%%

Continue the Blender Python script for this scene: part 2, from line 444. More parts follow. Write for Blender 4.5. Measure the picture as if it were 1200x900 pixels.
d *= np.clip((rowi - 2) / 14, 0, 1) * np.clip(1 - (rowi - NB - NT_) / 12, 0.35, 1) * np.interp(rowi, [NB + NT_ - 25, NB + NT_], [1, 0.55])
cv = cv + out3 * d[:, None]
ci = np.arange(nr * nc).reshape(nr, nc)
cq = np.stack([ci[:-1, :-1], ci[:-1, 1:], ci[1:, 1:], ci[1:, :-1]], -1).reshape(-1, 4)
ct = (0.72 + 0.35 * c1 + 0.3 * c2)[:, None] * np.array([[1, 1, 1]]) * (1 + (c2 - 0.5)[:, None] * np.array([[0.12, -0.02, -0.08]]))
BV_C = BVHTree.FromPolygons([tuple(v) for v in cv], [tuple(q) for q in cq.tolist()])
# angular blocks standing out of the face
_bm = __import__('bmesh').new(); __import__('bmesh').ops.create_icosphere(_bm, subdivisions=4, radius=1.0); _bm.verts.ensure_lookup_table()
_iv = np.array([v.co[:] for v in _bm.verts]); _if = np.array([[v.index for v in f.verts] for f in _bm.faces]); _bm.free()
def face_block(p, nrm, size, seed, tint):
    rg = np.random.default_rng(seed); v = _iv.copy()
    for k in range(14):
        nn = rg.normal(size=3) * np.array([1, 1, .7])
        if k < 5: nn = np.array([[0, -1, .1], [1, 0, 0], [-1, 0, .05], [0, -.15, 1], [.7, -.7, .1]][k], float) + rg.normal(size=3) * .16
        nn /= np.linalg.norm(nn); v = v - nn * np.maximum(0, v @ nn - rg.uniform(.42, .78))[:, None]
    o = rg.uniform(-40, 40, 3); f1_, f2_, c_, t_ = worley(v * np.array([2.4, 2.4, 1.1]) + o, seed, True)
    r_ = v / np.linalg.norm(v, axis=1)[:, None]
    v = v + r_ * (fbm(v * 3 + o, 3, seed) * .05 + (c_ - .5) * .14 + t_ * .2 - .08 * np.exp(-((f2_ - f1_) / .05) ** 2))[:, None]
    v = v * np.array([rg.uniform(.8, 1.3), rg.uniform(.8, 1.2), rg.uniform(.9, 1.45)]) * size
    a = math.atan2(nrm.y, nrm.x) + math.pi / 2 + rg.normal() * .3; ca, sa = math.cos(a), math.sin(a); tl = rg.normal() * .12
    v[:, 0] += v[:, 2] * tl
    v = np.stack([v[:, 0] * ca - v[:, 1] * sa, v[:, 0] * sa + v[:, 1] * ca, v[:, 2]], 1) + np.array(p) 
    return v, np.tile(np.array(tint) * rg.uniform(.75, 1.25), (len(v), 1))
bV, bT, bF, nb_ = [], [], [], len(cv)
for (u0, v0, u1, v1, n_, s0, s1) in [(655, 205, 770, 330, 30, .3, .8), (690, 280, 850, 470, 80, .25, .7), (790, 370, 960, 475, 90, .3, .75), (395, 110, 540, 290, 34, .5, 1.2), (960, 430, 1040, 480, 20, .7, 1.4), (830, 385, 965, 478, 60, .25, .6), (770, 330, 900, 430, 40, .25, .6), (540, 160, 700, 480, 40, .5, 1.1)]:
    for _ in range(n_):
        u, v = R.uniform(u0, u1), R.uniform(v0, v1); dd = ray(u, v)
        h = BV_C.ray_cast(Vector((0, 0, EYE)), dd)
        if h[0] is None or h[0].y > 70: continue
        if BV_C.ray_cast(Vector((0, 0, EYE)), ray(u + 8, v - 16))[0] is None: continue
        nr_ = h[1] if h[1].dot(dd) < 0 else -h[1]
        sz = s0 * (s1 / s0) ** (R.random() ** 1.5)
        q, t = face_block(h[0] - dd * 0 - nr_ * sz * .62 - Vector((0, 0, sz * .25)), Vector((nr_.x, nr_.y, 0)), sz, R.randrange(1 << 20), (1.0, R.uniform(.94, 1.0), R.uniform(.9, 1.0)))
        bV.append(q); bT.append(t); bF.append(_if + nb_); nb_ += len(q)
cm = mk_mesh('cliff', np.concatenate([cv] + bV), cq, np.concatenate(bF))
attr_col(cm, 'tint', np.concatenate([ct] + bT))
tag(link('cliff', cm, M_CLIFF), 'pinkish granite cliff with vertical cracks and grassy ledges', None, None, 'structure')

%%

## Exercise aim
Output the whole listing above again, word for word.

## Correct output
Continue the Blender Python script for this scene: part 2, from line 444. More parts follow. Write for Blender 4.5. Measure the picture as if it were 1200x900 pixels.
d *= np.clip((rowi - 2) / 14, 0, 1) * np.clip(1 - (rowi - NB - NT_) / 12, 0.35, 1) * np.interp(rowi, [NB + NT_ - 25, NB + NT_], [1, 0.55])
cv = cv + out3 * d[:, None]
ci = np.arange(nr * nc).reshape(nr, nc)
cq = np.stack([ci[:-1, :-1], ci[:-1, 1:], ci[1:, 1:], ci[1:, :-1]], -1).reshape(-1, 4)
ct = (0.72 + 0.35 * c1 + 0.3 * c2)[:, None] * np.array([[1, 1, 1]]) * (1 + (c2 - 0.5)[:, None] * np.array([[0.12, -0.02, -0.08]]))
BV_C = BVHTree.FromPolygons([tuple(v) for v in cv], [tuple(q) for q in cq.tolist()])
# angular blocks standing out of the face
_bm = __import__('bmesh').new(); __import__('bmesh').ops.create_icosphere(_bm, subdivisions=4, radius=1.0); _bm.verts.ensure_lookup_table()
_iv = np.array([v.co[:] for v in _bm.verts]); _if = np.array([[v.index for v in f.verts] for f in _bm.faces]); _bm.free()
def face_block(p, nrm, size, seed, tint):
    rg = np.random.default_rng(seed); v = _iv.copy()
    for k in range(14):
        nn = rg.normal(size=3) * np.array([1, 1, .7])
        if k < 5: nn = np.array([[0, -1, .1], [1, 0, 0], [-1, 0, .05], [0, -.15, 1], [.7, -.7, .1]][k], float) + rg.normal(size=3) * .16
        nn /= np.linalg.norm(nn); v = v - nn * np.maximum(0, v @ nn - rg.uniform(.42, .78))[:, None]
    o = rg.uniform(-40, 40, 3); f1_, f2_, c_, t_ = worley(v * np.array([2.4, 2.4, 1.1]) + o, seed, True)
    r_ = v / np.linalg.norm(v, axis=1)[:, None]
    v = v + r_ * (fbm(v * 3 + o, 3, seed) * .05 + (c_ - .5) * .14 + t_ * .2 - .08 * np.exp(-((f2_ - f1_) / .05) ** 2))[:, None]
    v = v * np.array([rg.uniform(.8, 1.3), rg.uniform(.8, 1.2), rg.uniform(.9, 1.45)]) * size
    a = math.atan2(nrm.y, nrm.x) + math.pi / 2 + rg.normal() * .3; ca, sa = math.cos(a), math.sin(a); tl = rg.normal() * .12
    v[:, 0] += v[:, 2] * tl
    v = np.stack([v[:, 0] * ca - v[:, 1] * sa, v[:, 0] * sa + v[:, 1] * ca, v[:, 2]], 1) + np.array(p) 
    return v, np.tile(np.array(tint) * rg.uniform(.75, 1.25), (len(v), 1))
bV, bT, bF, nb_ = [], [], [], len(cv)
for (u0, v0, u1, v1, n_, s0, s1) in [(655, 205, 770, 330, 30, .3, .8), (690, 280, 850, 470, 80, .25, .7), (790, 370, 960, 475, 90, .3, .75), (395, 110, 540, 290, 34, .5, 1.2), (960, 430, 1040, 480, 20, .7, 1.4), (830, 385, 965, 478, 60, .25, .6), (770, 330, 900, 430, 40, .25, .6), (540, 160, 700, 480, 40, .5, 1.1)]:
    for _ in range(n_):
        u, v = R.uniform(u0, u1), R.uniform(v0, v1); dd = ray(u, v)
        h = BV_C.ray_cast(Vector((0, 0, EYE)), dd)
        if h[0] is None or h[0].y > 70: continue
        if BV_C.ray_cast(Vector((0, 0, EYE)), ray(u + 8, v - 16))[0] is None: continue
        nr_ = h[1] if h[1].dot(dd) < 0 else -h[1]
        sz = s0 * (s1 / s0) ** (R.random() ** 1.5)
        q, t = face_block(h[0] - dd * 0 - nr_ * sz * .62 - Vector((0, 0, sz * .25)), Vector((nr_.x, nr_.y, 0)), sz, R.randrange(1 << 20), (1.0, R.uniform(.94, 1.0), R.uniform(.9, 1.0)))
        bV.append(q); bT.append(t); bF.append(_if + nb_); nb_ += len(q)
cm = mk_mesh('cliff', np.concatenate([cv] + bV), cq, np.concatenate(bF))
attr_col(cm, 'tint', np.concatenate([ct] + bT))
tag(link('cliff', cm, M_CLIFF), 'pinkish granite cliff with vertical cracks and grassy ledges', None, None, 'structure')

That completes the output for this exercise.